• _Short exercise_:
Write out every record below exactly as it appears.

• _Scripts that build scenes_:
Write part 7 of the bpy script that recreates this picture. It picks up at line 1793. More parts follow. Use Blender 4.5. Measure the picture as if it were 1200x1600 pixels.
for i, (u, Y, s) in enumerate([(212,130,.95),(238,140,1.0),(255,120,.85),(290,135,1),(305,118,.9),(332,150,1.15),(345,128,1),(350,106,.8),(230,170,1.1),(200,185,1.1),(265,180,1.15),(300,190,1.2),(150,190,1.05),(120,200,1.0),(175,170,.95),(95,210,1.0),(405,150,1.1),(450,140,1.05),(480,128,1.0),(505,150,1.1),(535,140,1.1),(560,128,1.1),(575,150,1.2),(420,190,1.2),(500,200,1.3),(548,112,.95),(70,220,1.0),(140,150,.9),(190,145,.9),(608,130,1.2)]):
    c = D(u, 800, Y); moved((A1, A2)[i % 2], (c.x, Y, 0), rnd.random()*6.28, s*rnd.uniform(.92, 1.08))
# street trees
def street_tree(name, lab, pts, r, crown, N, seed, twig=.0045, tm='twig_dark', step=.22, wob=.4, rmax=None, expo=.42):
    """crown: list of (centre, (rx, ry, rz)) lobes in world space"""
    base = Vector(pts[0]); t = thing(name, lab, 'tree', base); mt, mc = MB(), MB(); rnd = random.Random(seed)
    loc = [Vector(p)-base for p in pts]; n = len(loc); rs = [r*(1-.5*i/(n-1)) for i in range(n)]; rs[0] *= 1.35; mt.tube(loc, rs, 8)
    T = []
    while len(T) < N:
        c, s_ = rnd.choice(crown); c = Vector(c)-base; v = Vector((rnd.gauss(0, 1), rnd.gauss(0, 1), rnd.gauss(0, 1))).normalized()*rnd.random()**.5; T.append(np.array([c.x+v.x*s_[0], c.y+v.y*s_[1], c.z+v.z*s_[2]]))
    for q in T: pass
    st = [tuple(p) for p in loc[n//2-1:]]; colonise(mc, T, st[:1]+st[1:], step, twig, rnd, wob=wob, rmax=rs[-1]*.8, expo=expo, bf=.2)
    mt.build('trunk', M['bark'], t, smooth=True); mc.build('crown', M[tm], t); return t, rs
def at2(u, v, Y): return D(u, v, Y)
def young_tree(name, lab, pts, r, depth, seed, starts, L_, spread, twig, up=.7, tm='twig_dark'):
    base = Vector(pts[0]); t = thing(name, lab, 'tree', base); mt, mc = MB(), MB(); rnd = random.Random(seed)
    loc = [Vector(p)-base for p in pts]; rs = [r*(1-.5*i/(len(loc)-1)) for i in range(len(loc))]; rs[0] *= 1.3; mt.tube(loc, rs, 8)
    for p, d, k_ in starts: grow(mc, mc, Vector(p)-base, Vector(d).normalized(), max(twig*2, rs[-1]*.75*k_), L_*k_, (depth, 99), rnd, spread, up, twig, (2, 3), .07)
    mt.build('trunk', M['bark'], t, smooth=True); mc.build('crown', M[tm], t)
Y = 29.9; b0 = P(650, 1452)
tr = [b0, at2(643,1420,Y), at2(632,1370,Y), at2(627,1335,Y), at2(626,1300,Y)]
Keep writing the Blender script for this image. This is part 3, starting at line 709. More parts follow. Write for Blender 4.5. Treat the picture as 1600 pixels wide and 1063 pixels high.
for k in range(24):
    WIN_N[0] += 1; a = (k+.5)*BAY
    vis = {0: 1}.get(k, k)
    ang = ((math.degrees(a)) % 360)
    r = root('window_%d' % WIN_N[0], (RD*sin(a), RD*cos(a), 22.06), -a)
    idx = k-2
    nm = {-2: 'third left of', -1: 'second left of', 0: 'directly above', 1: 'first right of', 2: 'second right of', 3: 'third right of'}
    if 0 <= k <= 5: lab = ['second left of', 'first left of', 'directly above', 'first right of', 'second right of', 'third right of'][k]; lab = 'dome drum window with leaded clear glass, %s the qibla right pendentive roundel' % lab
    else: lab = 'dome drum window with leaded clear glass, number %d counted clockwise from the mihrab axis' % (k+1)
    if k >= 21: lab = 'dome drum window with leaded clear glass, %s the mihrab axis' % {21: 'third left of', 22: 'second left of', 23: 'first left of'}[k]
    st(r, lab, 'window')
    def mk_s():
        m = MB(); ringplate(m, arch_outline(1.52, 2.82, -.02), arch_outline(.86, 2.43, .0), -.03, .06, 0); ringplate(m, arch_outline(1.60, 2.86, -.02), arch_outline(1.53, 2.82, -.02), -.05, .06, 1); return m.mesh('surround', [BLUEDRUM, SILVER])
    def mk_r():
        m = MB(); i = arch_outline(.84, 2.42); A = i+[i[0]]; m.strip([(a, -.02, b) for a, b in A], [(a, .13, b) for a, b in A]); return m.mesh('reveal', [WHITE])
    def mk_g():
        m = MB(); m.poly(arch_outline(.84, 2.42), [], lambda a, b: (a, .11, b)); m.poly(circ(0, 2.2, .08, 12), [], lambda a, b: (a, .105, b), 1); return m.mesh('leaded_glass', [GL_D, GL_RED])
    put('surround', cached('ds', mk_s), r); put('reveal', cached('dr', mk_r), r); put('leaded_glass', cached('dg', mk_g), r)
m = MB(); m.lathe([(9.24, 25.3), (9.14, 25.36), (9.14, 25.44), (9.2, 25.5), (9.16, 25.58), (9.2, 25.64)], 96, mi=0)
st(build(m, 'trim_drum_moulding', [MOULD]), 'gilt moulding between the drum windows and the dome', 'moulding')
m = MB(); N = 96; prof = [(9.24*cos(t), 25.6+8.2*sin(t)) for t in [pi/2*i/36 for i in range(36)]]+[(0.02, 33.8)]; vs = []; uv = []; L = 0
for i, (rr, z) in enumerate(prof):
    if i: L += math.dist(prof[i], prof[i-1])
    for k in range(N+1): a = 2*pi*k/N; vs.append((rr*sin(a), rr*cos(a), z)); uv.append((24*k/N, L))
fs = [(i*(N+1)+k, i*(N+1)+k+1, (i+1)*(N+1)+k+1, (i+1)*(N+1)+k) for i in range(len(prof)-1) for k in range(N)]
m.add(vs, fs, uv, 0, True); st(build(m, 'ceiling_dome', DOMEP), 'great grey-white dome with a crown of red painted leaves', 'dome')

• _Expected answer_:
Write part 7 of the bpy script that recreates this picture. It picks up at line 1793. More parts follow. Use Blender 4.5. Measure the picture as if it were 1200x1600 pixels.
for i, (u, Y, s) in enumerate([(212,130,.95),(238,140,1.0),(255,120,.85),(290,135,1),(305,118,.9),(332,150,1.15),(345,128,1),(350,106,.8),(230,170,1.1),(200,185,1.1),(265,180,1.15),(300,190,1.2),(150,190,1.05),(120,200,1.0),(175,170,.95),(95,210,1.0),(405,150,1.1),(450,140,1.05),(480,128,1.0),(505,150,1.1),(535,140,1.1),(560,128,1.1),(575,150,1.2),(420,190,1.2),(500,200,1.3),(548,112,.95),(70,220,1.0),(140,150,.9),(190,145,.9),(608,130,1.2)]):
    c = D(u, 800, Y); moved((A1, A2)[i % 2], (c.x, Y, 0), rnd.random()*6.28, s*rnd.uniform(.92, 1.08))
# street trees
def street_tree(name, lab, pts, r, crown, N, seed, twig=.0045, tm='twig_dark', step=.22, wob=.4, rmax=None, expo=.42):
    """crown: list of (centre, (rx, ry, rz)) lobes in world space"""
    base = Vector(pts[0]); t = thing(name, lab, 'tree', base); mt, mc = MB(), MB(); rnd = random.Random(seed)
    loc = [Vector(p)-base for p in pts]; n = len(loc); rs = [r*(1-.5*i/(n-1)) for i in range(n)]; rs[0] *= 1.35; mt.tube(loc, rs, 8)
    T = []
    while len(T) < N:
        c, s_ = rnd.choice(crown); c = Vector(c)-base; v = Vector((rnd.gauss(0, 1), rnd.gauss(0, 1), rnd.gauss(0, 1))).normalized()*rnd.random()**.5; T.append(np.array([c.x+v.x*s_[0], c.y+v.y*s_[1], c.z+v.z*s_[2]]))
    for q in T: pass
    st = [tuple(p) for p in loc[n//2-1:]]; colonise(mc, T, st[:1]+st[1:], step, twig, rnd, wob=wob, rmax=rs[-1]*.8, expo=expo, bf=.2)
    mt.build('trunk', M['bark'], t, smooth=True); mc.build('crown', M[tm], t); return t, rs
def at2(u, v, Y): return D(u, v, Y)
def young_tree(name, lab, pts, r, depth, seed, starts, L_, spread, twig, up=.7, tm='twig_dark'):
    base = Vector(pts[0]); t = thing(name, lab, 'tree', base); mt, mc = MB(), MB(); rnd = random.Random(seed)
    loc = [Vector(p)-base for p in pts]; rs = [r*(1-.5*i/(len(loc)-1)) for i in range(len(loc))]; rs[0] *= 1.3; mt.tube(loc, rs, 8)
    for p, d, k_ in starts: grow(mc, mc, Vector(p)-base, Vector(d).normalized(), max(twig*2, rs[-1]*.75*k_), L_*k_, (depth, 99), rnd, spread, up, twig, (2, 3), .07)
    mt.build('trunk', M['bark'], t, smooth=True); mc.build('crown', M[tm], t)
Y = 29.9; b0 = P(650, 1452)
tr = [b0, at2(643,1420,Y), at2(632,1370,Y), at2(627,1335,Y), at2(626,1300,Y)]
Keep writing the Blender script for this image. This is part 3, starting at line 709. More parts follow. Write for Blender 4.5. Treat the picture as 1600 pixels wide and 1063 pixels high.
for k in range(24):
    WIN_N[0] += 1; a = (k+.5)*BAY
    vis = {0: 1}.get(k, k)
    ang = ((math.degrees(a)) % 360)
    r = root('window_%d' % WIN_N[0], (RD*sin(a), RD*cos(a), 22.06), -a)
    idx = k-2
    nm = {-2: 'third left of', -1: 'second left of', 0: 'directly above', 1: 'first right of', 2: 'second right of', 3: 'third right of'}
    if 0 <= k <= 5: lab = ['second left of', 'first left of', 'directly above', 'first right of', 'second right of', 'third right of'][k]; lab = 'dome drum window with leaded clear glass, %s the qibla right pendentive roundel' % lab
    else: lab = 'dome drum window with leaded clear glass, number %d counted clockwise from the mihrab axis' % (k+1)
    if k >= 21: lab = 'dome drum window with leaded clear glass, %s the mihrab axis' % {21: 'third left of', 22: 'second left of', 23: 'first left of'}[k]
    st(r, lab, 'window')
    def mk_s():
        m = MB(); ringplate(m, arch_outline(1.52, 2.82, -.02), arch_outline(.86, 2.43, .0), -.03, .06, 0); ringplate(m, arch_outline(1.60, 2.86, -.02), arch_outline(1.53, 2.82, -.02), -.05, .06, 1); return m.mesh('surround', [BLUEDRUM, SILVER])
    def mk_r():
        m = MB(); i = arch_outline(.84, 2.42); A = i+[i[0]]; m.strip([(a, -.02, b) for a, b in A], [(a, .13, b) for a, b in A]); return m.mesh('reveal', [WHITE])
    def mk_g():
        m = MB(); m.poly(arch_outline(.84, 2.42), [], lambda a, b: (a, .11, b)); m.poly(circ(0, 2.2, .08, 12), [], lambda a, b: (a, .105, b), 1); return m.mesh('leaded_glass', [GL_D, GL_RED])
    put('surround', cached('ds', mk_s), r); put('reveal', cached('dr', mk_r), r); put('leaded_glass', cached('dg', mk_g), r)
m = MB(); m.lathe([(9.24, 25.3), (9.14, 25.36), (9.14, 25.44), (9.2, 25.5), (9.16, 25.58), (9.2, 25.64)], 96, mi=0)
st(build(m, 'trim_drum_moulding', [MOULD]), 'gilt moulding between the drum windows and the dome', 'moulding')
m = MB(); N = 96; prof = [(9.24*cos(t), 25.6+8.2*sin(t)) for t in [pi/2*i/36 for i in range(36)]]+[(0.02, 33.8)]; vs = []; uv = []; L = 0
for i, (rr, z) in enumerate(prof):
    if i: L += math.dist(prof[i], prof[i-1])
    for k in range(N+1): a = 2*pi*k/N; vs.append((rr*sin(a), rr*cos(a), z)); uv.append((24*k/N, L))
fs = [(i*(N+1)+k, i*(N+1)+k+1, (i+1)*(N+1)+k+1, (i+1)*(N+1)+k) for i in range(len(prof)-1) for k in range(N)]
m.add(vs, fs, uv, 0, True); st(build(m, 'ceiling_dome', DOMEP), 'great grey-white dome with a crown of red painted leaves', 'dome')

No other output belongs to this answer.